While AP courses are still prevalent among the majority of United States high schools as the most challenging option for advanced secondary school learners, the NRGTC study suggested numerous ways in which the learning experiences of the students populating AP classes could be enriched, including:

  • Enriching the curriculum and instruction within AP courses by decreasing the breadth of content to be covered within the scope of the courses and increase depth of subject matter
  • Emphasizing the benefit of experiencing genuine challenge over other rewards for taking AP courses that may or may not ultimately be recognized as college credit
  • Provide AP teachers with skills in delivering a differentiated curriculum and using varied instructional strategies to meet the needs of a broad range of gifted students
  • Investigate options for gifted and talented secondary learners beyond AP courses

As with many areas of gifted education, research comparing alternative options for the wide variety of secondary level students who are labeled as gifted or who have the potential to develop as gifted adults is needed when it comes to determining how “best” to challenge, engage and prepare gifted students for the next chapter of their academic experience.

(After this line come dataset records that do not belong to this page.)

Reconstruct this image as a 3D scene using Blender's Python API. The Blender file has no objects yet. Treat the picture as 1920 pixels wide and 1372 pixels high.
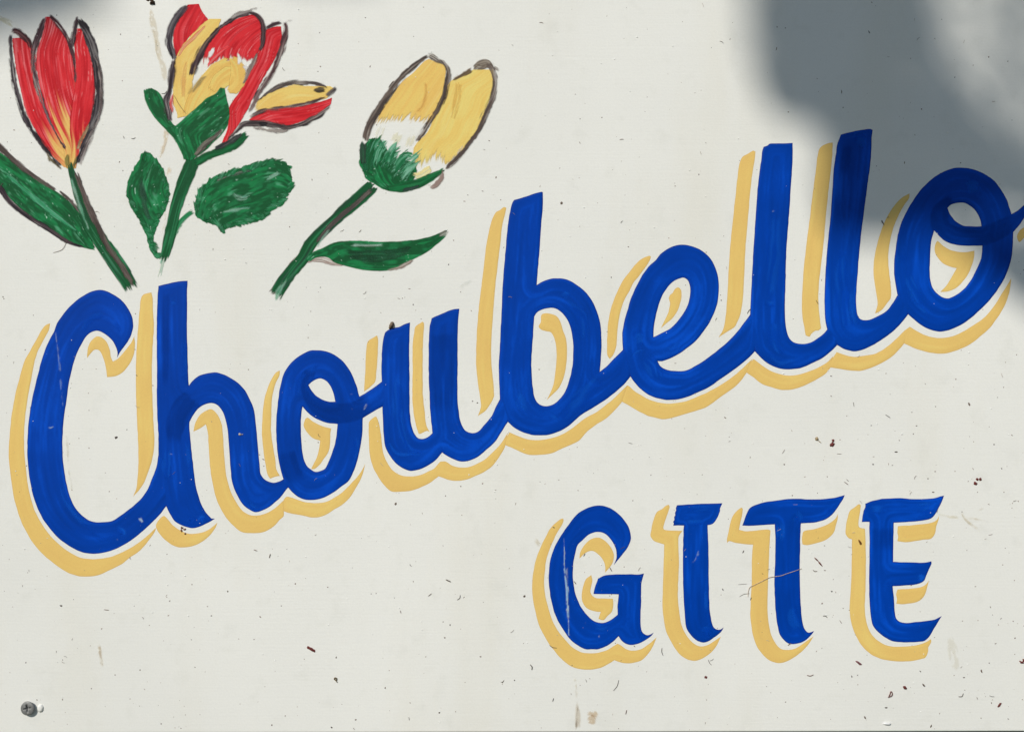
import bpy, math, random
import numpy as np
from mathutils import Vector
from mathutils.geometry import delaunay_2d_cdt

# ------------------------------------------------------------------ camera, sky, sun
SC = bpy.context.scene
COL = SC.collection
PX = 1.0 / 3000.0                 # one photograph pixel on the board, in metres
ZC = 1.50                         # height of the picture centre above the ground
SUN = Vector((-0.62, -1.0, 0.78)).normalized()      # direction towards the sun

cam_d = bpy.data.cameras.new("camera")
cam = bpy.data.objects.new("camera", cam_d)
COL.objects.link(cam)
cam_d.sensor_width = 36.0
HF = math.radians(25.0)
cam_d.lens = 18.0 / math.tan(HF)
cam_d.clip_start = 0.01
cam_d.clip_end = 500.0
cam.location = (0.0, -(960 * PX) / math.tan(HF), ZC)
cam.rotation_euler = (math.radians(90), 0, 0)
SC.camera = cam

W = bpy.data.worlds.new("World")
SC.world = W
W.use_nodes = True
wn = W.node_tree
sky = wn.nodes.new("ShaderNodeTexSky")
sky.sky_type = 'NISHITA'
sky.sun_disc = False
sky.sun_elevation = math.asin(SUN.z)
sky.sun_rotation = math.atan2(SUN.x, SUN.y)
sky.air_density = 1.0
sky.dust_density = 0.2
sky.ozone_density = 1.0
bg = wn.nodes["Background"]
bg.inputs["Strength"].default_value = 0.075
wn.links.new(sky.outputs[0], bg.inputs["Color"])

sun_d = bpy.data.lights.new("sun", 'SUN')
sun_d.energy = 3.36
sun_d.angle = math.radians(0.53)
sun_d.color = (1.0, 0.96, 0.885)
sun = bpy.data.objects.new("sun", sun_d)
COL.objects.link(sun)
sun.location = (-3, -5, 6)
sun.rotation_euler = SUN.to_track_quat('Z', 'Y').to_euler()

SC.view_settings.view_transform = 'Standard'
SC.view_settings.look = 'None'
SC.view_settings.exposure = 0.0
SC.view_settings.gamma = 1.0
SC.cycles.transparent_max_bounces = 48

rng = random.Random(11)
GAIN = 0.94                        # picture value of a sunlit surface / its base colour

# ------------------------------------------------------------------ small helpers
def lin(c):
    c = np.asarray(c, float) / 255.0
    return np.where(c <= 0.04045, c / 12.92, ((c + 0.055) / 1.055) ** 2.4)

def alb(c):
    return np.clip(lin(c) / GAIN, 0.0, 0.86)

def P3(x, y, h=0.0):
    """photograph pixel on the board face -> sign-local metres (face at y=0, h mm in front)"""
    return ((x - 960) * PX, -h * 0.001, (686 - y) * PX)

def thing(name, label, cat, loc=(0, 0, 0), group=None):
    o = bpy.data.objects.new(name, None)
    o.empty_display_size = 0.05
    COL.objects.link(o)
    o.location = loc
    o["label"] = label
    o["category"] = cat
    if group:
        o["group"] = group
    return o

def mesh_obj(name, verts, faces, mat, parent=None, label=None, smooth=True, col=None, attrs=None):
    me = bpy.data.meshes.new(name)
    me.from_pydata([tuple(map(float, v)) for v in verts], [], [tuple(map(int, f)) for f in faces])
    if col is not None:
        a = me.color_attributes.new("paint", 'FLOAT_COLOR', 'POINT')
        c = np.ones((len(verts), 4), np.float32)
        c[:, :col.shape[1]] = col
        a.data.foreach_set("color", c.ravel())
    for k, v in (attrs or {}).items():
        a = me.attributes.new(k, 'FLOAT', 'POINT')
        a.data.foreach_set("value", np.asarray(v, np.float32))
    if smooth:
        me.polygons.foreach_set("use_smooth", np.ones(len(me.polygons), bool))
    me.materials.append(mat)
    me.update()
    o = bpy.data.objects.new(name, me)
    COL.objects.link(o)
    if parent is not None:
        o.parent = parent
    if label:
        o["label"] = label
    return o

def parse(s):
    pts, cor = [], []
    for tok in s.split():
        c = tok.endswith('c')
        x, y = tok.rstrip('c').split(',')
        pts.append((float(x), float(y)))
        cor.append(c)
    return np.array(pts), cor

def cr_open(p, step=3.0):
    """Catmull-Rom (centripetal) through p, open"""
    p = np.asarray(p, float)
    if len(p) == 2:
        n = max(1, int(np.linalg.norm(p[1] - p[0]) / step))
        t = np.linspace(0, 1, n + 1)[:, None]
        return p[0] * (1 - t) + p[1] * t
    q = np.vstack([2 * p[0] - p[1], p, 2 * p[-1] - p[-2]])
    out = [p[0]]
    for i in range(1, len(q) - 2):
        p0, p1, p2, p3 = q[i - 1], q[i], q[i + 1], q[i + 2]
        t0 = 0.0
        t1 = t0 + max(np.linalg.norm(p1 - p0), 1e-6) ** 0.5
        t2 = t1 + max(np.linalg.norm(p2 - p1), 1e-6) ** 0.5
        t3 = t2 + max(np.linalg.norm(p3 - p2), 1e-6) ** 0.5
        n = max(1, int(np.linalg.norm(p2 - p1) / step + 0.5))
        for k in range(1, n + 1):
            t = t1 + (t2 - t1) * k / n
            a1 = (t1 - t) / (t1 - t0) * p0 + (t - t0) / (t1 - t0) * p1
            a2 = (t2 - t) / (t2 - t1) * p1 + (t - t1) / (t2 - t1) * p2
            a3 = (t3 - t) / (t3 - t2) * p2 + (t - t2) / (t3 - t2) * p3
            b1 = (t2 - t) / (t2 - t0) * a1 + (t - t0) / (t2 - t0) * a2
            b2 = (t3 - t) / (t3 - t1) * a2 + (t - t1) / (t3 - t1) * a3
            out.append((t2 - t) / (t2 - t1) * b1 + (t - t1) / (t2 - t1) * b2)
    return np.array(out)

def loop_from(s, step=3.0):
    p, c = parse(s)
    n = len(p)
    idx = [i for i in range(n) if c[i]]
    if not idx:
        ext = np.vstack([p[-3:], p, p[:4]])
        cu = cr_open(ext, step)
        # cut the part between p[0] and back to p[0]
        a = np.argmin(((cu[:len(cu) // 2] - p[0]) ** 2).sum(1))
        half = len(cu) // 2
        b = half + np.argmin(((cu[half:] - p[0]) ** 2).sum(1))
        return cu[a:b]
    out = []
    for k in range(len(idx)):
        i, j = idx[k], idx[(k + 1) % len(idx)]
        seg = [i]
        while True:
            i = (i + 1) % n
            seg.append(i)
            if i == j:
                break
        out.append(cr_open(p[seg], step)[:-1])
    return np.vstack(out)

def inside(loops, pts):
    x, y = pts[:, 0], pts[:, 1]
    r = np.zeros(len(pts), bool)
    for lp in loops:
        a = lp
        b = np.roll(lp, -1, 0)
        for (x0, y0), (x1, y1) in zip(a, b):
            if y0 == y1:
                continue
            m = ((y0 > y) != (y1 > y)) & (x < (x1 - x0) * (y - y0) / (y1 - y0) + x0)
            r ^= m
    return r

def edge_dist(loops, pts):
    d = np.full(len(pts), 1e9)
    for lp in loops:
        a = lp
        e = np.roll(lp, -1, 0) - a
        l2 = (e ** 2).sum(1) + 1e-9
        for i in range(len(a)):
            t = np.clip(((pts - a[i]) @ e[i]) / l2[i], 0, 1)
            q = a[i] + t[:, None] * e[i]
            d = np.minimum(d, ((pts - q) ** 2).sum(1))
    return np.sqrt(d)

def fill(loops, spacing):
    """triangulate a painted outline (outer loop + holes) with interior points"""
    allp = np.vstack(loops)
    x0, y0 = allp.min(0)
    x1, y1 = allp.max(0)
    gx, gy = np.meshgrid(np.arange(x0, x1, spacing), np.arange(y0, y1, spacing * 0.87))
    gx = gx + (np.arange(gx.shape[0]) % 2)[:, None] * spacing * 0.5
    g = np.column_stack([gx.ravel(), gy.ravel()])
    g = g[inside(loops, g)]
    g = g[edge_dist(loops, g) > spacing * 0.55]
    edges, k = [], 0
    for lp in loops:
        n = len(lp)
        edges += [(k + i, k + (i + 1) % n) for i in range(n)]
        k += n
    vs = [Vector((float(a), float(b))) for a, b in np.vstack([allp, g])]
    ov, oe, of, *_ = delaunay_2d_cdt(vs, edges, [], 0, 1e-4)
    ov = np.array([(v.x, v.y) for v in ov])
    of = np.array([f for f in of if len(f) == 3])
    cen = ov[of].mean(1)
    of = of[inside(loops, cen)]
    # face the viewer (-Y): image y is down
    A, B, Cc = ov[of[:, 0]], ov[of[:, 1]], ov[of[:, 2]]
    cr = (B[:, 0] - A[:, 0]) * (Cc[:, 1] - A[:, 1]) - (B[:, 1] - A[:, 1]) * (Cc[:, 0] - A[:, 0])
    flip = cr > 0
    of[flip] = of[flip][:, ::-1]
    d = edge_dist(loops, ov)
    return ov, of, d

def sm(x, a, b):
    t = np.clip((x - a) / (b - a), 0, 1)
    return t * t * (3 - 2 * t)

def vn(x, y, seed=0):
    """smooth value noise 0..1"""
    x = np.asarray(x, float) + seed * 17.31
    y = np.asarray(y, float) + seed * 5.77
    xi, yi = np.floor(x).astype(np.int64), np.floor(y).astype(np.int64)
    xf, yf = x - xi, y - yi
    def h(a, b):
        n = (a * 374761393 + b * 668265263 + seed * 974711) & 0xFFFFFFFF
        n = ((n ^ (n >> 13)) * 1274126177) & 0xFFFFFFFF
        n = n ^ (n >> 16)
        return (n & 0xFFFF) / 65535.0
    u = xf * xf * (3 - 2 * xf)
    v = yf * yf * (3 - 2 * yf)
    return (h(xi, yi) * (1 - u) + h(xi + 1, yi) * u) * (1 - v) + (h(xi, yi + 1) * (1 - u) + h(xi + 1, yi + 1) * u) * v

def mix(a, b, k):
    a = np.asarray(a, float)
    b = np.asarray(b, float)
    k = np.asarray(k)[..., None]
    return a * (1 - k) + b * k

# ------------------------------------------------------------------ materials
def new_mat(name):
    m = bpy.data.materials.new(name)
    m.use_nodes = True
    nt = m.node_tree
    return m, nt, nt.nodes["Principled BSDF"]

def N(nt, t, **kw):
    n = nt.nodes.new(t)
    for k, v in kw.items():
        setattr(n, k, v)
    return n

def noise(nt, vec, scale, detail=3, rough=0.55):
    n = N(nt, "ShaderNodeTexNoise")
    n.inputs["Scale"].default_value = scale
    n.inputs["Detail"].default_value = detail
    n.inputs["Roughness"].default_value = rough
    if vec is not None:
        nt.links.new(vec, n.inputs["Vector"])
    return n.outputs["Fac"]

def mapping(nt, vec, scale):
    n = N(nt, "ShaderNodeMapping")
    n.inputs["Scale"].default_value = scale
    nt.links.new(vec, n.inputs["Vector"])
    return n.outputs["Vector"]

def ramp(nt, fac, stops):
    n = N(nt, "ShaderNodeValToRGB")
    el = n.color_ramp.elements
    while len(el) < len(stops):
        el.new(0.5)
    for e, (p, c) in zip(el, stops):
        e.position = p
        e.color = (*[float(v) for v in c], 1.0)
    nt.links.new(fac, n.inputs["Fac"])
    return n.outputs["Color"]

def mixcol(nt, a, b, fac, mode='MIX'):
    n = N(nt, "ShaderNodeMix", data_type='RGBA', blend_type=mode)
    for sock, v in ((n.inputs[6], a), (n.inputs[7], b), (n.inputs[0], fac)):
        if hasattr(v, "is_output"):
            nt.links.new(v, sock)
        elif isinstance(v, (int, float)):
            sock.default_value = v
        else:
            sock.default_value = (*[float(q) for q in v], 1.0)
    return n.outputs[2]

def math_n(nt, op, a, b=None, clamp=False):
    n = N(nt, "ShaderNodeMath", operation=op, use_clamp=clamp)
    for i, v in enumerate((a, b)):
        if v is None:
            continue
        if hasattr(v, "is_output"):
            nt.links.new(v, n.inputs[i])
        else:
            n.inputs[i].default_value = v
    return n.outputs[0]

def bump(nt, bsdf, height, dist, strength=1.0):
    b = N(nt, "ShaderNodeBump")
    b.inputs["Strength"].default_value = strength
    b.inputs["Distance"].default_value = dist
    nt.links.new(height, b.inputs["Height"])
    nt.links.new(b.outputs["Normal"], bsdf.inputs["Normal"])

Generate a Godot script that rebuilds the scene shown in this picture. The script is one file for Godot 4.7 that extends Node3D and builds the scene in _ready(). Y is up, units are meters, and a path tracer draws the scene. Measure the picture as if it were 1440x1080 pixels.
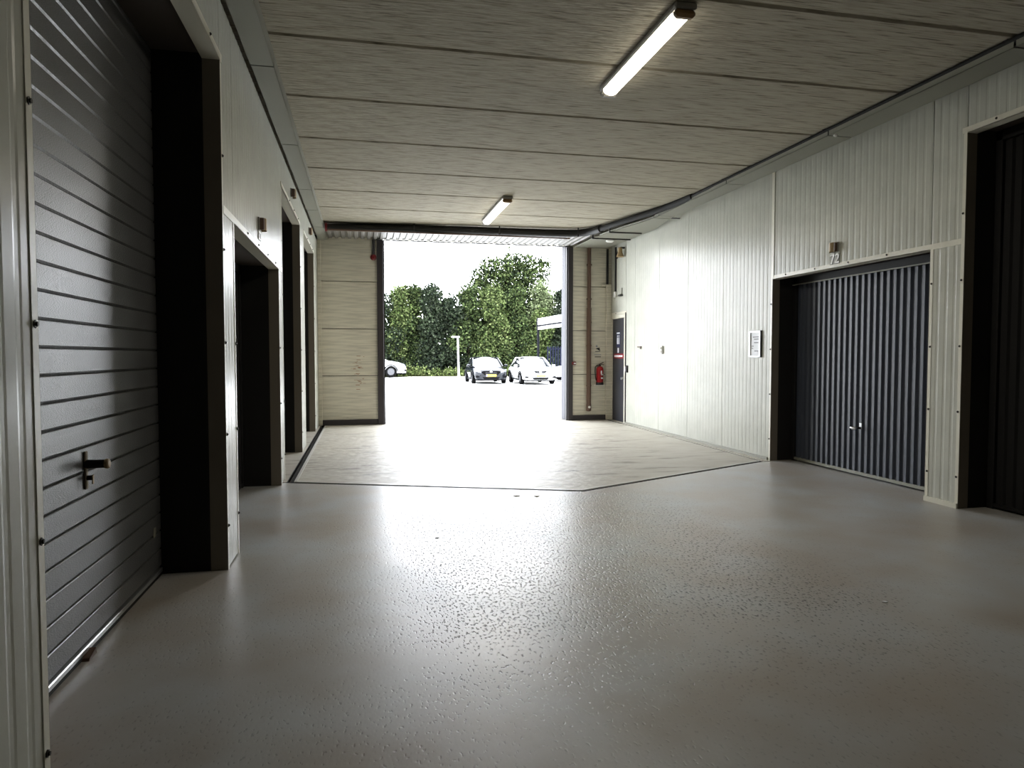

“Really, what colleges are interested in is that a student has taken the most rigorous coursework available,” a self-described AP U.S. History “dropout” teacher told me.  “One more transcript with three more AP courses looks like a thousand other transcripts. A transcript with solid standardized test scores and interesting courses like American Studies or Science Writing, from a good school, with good results by good students helps that student stand out more in the competitive admissions process rather than hindering students.”

Whether via an AP program that allows for more individualized teaching approaches or an honors-level alternative course, the gifted student who is able to flex his/her academic muscles in classes that aim for higher-level analysis and in-depth learning over rote memorization of facts is going to not only be prepared for college, but will continue to soar.